まあ、全ライダー倒されちゃうんですが(劇場版)

もっとも、劇場版の門矢士はおそらく自分の「役割」を既に理解していたようです。本編でも偽悪的な振る舞いをしていた門矢士ですが、劇場版では露骨に悪っぽいふるまいをしていました。そうでもしないと優しい夏みかんが自分を倒しに来られないとわかっていたから、と見るのが自然でしょう。
果たして目論見通り、夏みかんは「新しい仮面ライダー・キバーラ」へと変身し、ディケイドを倒し、否定しました。要は門矢士の引責自害みたいなものです。

こうして「リ・イマジネーションライダーは本物とはなんか違う奴ら」「本物がどんなのだったか」が視聴者に知れ渡り、誤解が解けて、世界の融合は止まり、崩壊は免れました。
めでたしめでたし……とはならず。
門矢士が失われた悲しみは、癒えないのでした。

ただ、最初に書いたとおり、ディケイドでは「人の記憶が世界を作る」というルールが適用されています。これが、劇場版のクライマックスへと繋がっているんです。

ディケイドって、なんだかんだで半年間も放送しましたから、「ディケイドの物語」は視聴者の記憶に残りました。
視聴者の認識、今はどうでしょう?
リ・イマジネーションライダーは「本物と違うけれど、別個体として」きちんと、記憶されたのではないでしょうか?

剣道をベースにした五代雄介は、紫のクウガに変身すると装甲を生かしたどっしりとした立ち回りをする。
それに対して小野寺ユウスケクウガ・タイタンフォームのスペック通りにスピードを出したまま、器用に立ち回る。

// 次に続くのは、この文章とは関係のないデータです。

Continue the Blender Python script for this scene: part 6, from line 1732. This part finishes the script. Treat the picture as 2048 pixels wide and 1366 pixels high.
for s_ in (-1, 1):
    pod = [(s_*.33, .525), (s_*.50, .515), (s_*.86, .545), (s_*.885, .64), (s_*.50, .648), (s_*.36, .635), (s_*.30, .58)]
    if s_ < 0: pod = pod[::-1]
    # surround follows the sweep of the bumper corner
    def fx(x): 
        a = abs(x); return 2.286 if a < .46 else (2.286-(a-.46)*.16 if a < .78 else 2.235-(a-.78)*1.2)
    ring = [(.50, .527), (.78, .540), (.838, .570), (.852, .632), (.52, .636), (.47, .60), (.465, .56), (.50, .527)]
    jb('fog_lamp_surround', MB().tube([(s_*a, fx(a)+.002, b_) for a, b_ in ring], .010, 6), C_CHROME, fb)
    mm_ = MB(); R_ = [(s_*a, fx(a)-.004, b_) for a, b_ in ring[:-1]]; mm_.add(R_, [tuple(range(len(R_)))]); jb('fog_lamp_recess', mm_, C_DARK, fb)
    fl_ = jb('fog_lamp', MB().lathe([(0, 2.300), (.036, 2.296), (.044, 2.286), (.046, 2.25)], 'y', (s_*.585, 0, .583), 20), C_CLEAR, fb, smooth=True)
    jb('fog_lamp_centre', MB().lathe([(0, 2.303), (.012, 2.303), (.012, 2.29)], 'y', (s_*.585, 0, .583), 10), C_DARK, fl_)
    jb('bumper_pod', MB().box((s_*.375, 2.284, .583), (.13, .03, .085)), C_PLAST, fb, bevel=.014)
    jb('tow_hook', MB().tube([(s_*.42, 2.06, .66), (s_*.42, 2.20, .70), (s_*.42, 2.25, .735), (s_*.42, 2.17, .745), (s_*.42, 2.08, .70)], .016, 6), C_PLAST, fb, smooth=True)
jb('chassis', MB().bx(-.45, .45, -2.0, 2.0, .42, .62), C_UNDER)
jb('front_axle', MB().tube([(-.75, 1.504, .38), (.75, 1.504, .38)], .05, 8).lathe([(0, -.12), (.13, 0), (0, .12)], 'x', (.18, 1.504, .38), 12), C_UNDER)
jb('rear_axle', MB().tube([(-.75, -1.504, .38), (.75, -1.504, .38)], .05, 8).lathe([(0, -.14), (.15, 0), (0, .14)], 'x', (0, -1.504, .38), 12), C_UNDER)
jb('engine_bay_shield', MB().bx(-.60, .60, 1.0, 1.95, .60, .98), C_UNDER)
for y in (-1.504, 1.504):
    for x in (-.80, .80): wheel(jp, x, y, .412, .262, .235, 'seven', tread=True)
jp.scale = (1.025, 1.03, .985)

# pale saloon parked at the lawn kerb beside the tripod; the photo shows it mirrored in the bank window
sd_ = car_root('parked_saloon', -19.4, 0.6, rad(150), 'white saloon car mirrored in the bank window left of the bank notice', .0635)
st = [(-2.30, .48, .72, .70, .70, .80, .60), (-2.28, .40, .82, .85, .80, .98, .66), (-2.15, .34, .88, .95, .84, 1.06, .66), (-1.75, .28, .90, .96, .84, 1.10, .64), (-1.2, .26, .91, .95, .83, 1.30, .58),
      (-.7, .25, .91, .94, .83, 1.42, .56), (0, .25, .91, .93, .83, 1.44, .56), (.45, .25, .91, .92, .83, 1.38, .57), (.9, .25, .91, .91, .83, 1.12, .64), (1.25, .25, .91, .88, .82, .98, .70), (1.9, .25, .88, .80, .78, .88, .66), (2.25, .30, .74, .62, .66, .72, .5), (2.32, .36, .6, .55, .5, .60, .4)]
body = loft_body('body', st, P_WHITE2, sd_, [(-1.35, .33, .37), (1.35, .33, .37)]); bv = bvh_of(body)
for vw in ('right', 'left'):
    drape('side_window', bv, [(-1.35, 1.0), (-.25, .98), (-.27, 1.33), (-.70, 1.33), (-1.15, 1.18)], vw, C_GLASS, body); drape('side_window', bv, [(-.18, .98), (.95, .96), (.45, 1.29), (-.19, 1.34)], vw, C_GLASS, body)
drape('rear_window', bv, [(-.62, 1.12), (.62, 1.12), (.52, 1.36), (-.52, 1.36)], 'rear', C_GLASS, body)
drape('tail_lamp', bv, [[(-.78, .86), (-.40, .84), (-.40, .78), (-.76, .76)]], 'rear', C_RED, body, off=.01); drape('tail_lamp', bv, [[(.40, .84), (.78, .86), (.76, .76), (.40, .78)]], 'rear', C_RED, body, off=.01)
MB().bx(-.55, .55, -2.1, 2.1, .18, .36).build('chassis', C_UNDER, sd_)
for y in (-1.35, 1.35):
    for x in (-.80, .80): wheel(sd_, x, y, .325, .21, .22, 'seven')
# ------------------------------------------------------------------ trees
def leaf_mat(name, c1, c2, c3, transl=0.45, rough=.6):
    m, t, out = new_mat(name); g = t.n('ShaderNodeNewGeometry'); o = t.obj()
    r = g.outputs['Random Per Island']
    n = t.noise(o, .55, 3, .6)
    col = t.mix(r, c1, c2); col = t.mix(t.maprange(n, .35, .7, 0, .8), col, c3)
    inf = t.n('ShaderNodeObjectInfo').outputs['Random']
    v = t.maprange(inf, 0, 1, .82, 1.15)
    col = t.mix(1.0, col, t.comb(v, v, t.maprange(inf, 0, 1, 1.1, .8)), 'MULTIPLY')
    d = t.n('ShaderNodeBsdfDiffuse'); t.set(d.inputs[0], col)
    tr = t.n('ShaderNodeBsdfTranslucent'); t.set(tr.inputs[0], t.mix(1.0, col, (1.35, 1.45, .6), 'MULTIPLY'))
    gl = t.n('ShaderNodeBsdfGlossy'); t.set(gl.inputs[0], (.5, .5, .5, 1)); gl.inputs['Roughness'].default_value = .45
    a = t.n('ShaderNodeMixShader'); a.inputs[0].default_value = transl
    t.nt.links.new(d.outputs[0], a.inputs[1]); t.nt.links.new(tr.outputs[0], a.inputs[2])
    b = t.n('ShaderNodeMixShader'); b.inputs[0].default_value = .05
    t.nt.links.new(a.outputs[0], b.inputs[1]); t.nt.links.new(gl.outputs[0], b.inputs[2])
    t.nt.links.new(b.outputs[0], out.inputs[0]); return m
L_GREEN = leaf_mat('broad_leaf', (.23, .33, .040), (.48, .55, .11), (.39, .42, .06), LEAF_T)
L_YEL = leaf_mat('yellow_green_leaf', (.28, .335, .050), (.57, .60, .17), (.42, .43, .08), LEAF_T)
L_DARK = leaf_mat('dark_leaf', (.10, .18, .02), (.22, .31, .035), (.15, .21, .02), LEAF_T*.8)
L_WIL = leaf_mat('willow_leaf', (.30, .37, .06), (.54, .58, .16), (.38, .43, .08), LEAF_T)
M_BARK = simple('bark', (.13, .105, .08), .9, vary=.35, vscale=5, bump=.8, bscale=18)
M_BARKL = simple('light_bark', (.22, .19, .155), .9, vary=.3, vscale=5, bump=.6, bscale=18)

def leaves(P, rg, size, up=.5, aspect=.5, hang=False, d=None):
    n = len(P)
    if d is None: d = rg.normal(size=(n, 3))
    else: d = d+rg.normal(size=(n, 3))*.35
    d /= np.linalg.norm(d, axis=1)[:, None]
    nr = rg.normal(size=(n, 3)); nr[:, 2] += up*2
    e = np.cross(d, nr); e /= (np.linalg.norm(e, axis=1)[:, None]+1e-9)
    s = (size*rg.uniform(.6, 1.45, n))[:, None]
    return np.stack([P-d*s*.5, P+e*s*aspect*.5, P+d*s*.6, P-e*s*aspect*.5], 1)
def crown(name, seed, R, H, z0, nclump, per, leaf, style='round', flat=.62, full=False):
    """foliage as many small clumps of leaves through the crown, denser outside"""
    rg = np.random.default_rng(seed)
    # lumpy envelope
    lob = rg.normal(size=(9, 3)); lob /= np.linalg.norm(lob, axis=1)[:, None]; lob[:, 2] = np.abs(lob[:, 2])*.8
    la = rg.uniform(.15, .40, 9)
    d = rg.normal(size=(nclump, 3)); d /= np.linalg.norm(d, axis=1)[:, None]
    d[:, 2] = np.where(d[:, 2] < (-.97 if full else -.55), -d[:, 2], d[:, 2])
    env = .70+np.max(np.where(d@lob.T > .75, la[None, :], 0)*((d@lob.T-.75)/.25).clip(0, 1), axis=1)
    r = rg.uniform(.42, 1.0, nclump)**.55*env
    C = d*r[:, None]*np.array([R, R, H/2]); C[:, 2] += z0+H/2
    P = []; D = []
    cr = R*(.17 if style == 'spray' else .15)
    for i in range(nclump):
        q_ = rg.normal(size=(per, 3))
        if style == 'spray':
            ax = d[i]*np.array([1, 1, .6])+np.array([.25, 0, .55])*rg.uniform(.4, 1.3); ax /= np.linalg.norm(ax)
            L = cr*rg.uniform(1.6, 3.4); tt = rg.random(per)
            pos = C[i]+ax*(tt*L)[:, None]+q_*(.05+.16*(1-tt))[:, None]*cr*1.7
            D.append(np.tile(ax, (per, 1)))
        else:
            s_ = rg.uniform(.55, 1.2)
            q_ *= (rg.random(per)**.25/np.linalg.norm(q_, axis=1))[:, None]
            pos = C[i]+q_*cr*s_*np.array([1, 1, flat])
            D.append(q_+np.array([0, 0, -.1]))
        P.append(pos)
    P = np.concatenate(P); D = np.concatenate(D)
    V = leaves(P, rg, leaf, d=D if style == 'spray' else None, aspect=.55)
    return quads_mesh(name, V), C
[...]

そんな風に、対比することで、よりハッキリと原典を覚えつつ、リ・イマジネーションも記憶したのではないでしょうか。

そう、仮面ライダーディケイドの物語を通して「本物とは別に」リ・イマジネーションライダーたちも確立したのです。
そして、視聴者と、リ・イマジネーションライダーたちの記憶が「門矢士は、確かに存在したのだ」と肯定することで、門矢士は復活を果たすのです。

そう、倒されるための偽物だったリ・イマジネーションライダーは、確固たる別物として肯定され。
倒されるべき悪役となった仮面ライダー・ディケイドは、偽悪的なヒーローとして肯定されたのです。